I don't know. I was an anomaly. There weren't, especially at that time, suburban kids listening and being engaged by hip hop music. [They told me], 'You're a "wigger"' and 'You want to be black.' ... What I liked about hip hop was that the sentiment, the anger, the otherness. What was being articulated in hip hop, I was feeling in my own community. In some ways, in the suburbs, I had this other-side-of-the-tracks experience where I grew up in a single-parent home. My room worked two or three jobs, and I've been working since I was 11. That was not the norm in the community that I grew up in, so I saw my peers and friends having things and living the lifestyle that I didn't.... There was something that didn't feel right about my experience in the home and the other kids' gated-community privilege. Hip hop spoke to that experience.

In the beginning, you questioned your religious heritage. Why are you now using hip hop to explore it?

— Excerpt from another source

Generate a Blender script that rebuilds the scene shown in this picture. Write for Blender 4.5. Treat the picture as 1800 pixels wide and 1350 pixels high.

I've come home after not wanting to be associated with Judaism at all. At 16, I told my best friend not to call me Jewish. I wanted to be a Black Panther. When I was young, I didn't want to be what I saw this north suburban, somewhat Jewish community being. The values I associated with this community were consumerism, hyper-capitalism.... We had unhappy homes, broken homes, alcoholic fathers, mothers on painkillers, divorcees. In some ways, the vision of suburbia in my community, specifically, is the fruition of the American dream. But I think what I learned, and didn't necessarily have the language to articulate, is that this dream is filled with emptiness, is filled with this spiritual depletion, sense of isolation. I think that when I heard hip hop, it let me know that I wasn't alone, even though it wasn't describing my story.

I think all people, regardless of race, go through our natural steps in identity development. At some point, I learned enough about where I came from that I no longer wanted to be black. And I also didn't want to be white. I wanted to be Jewish. Hip hop, the self-critical gazing that comes from it, asks you to represent. It took me a minute to figure out what I represented. It made me inevitably look and search for identity.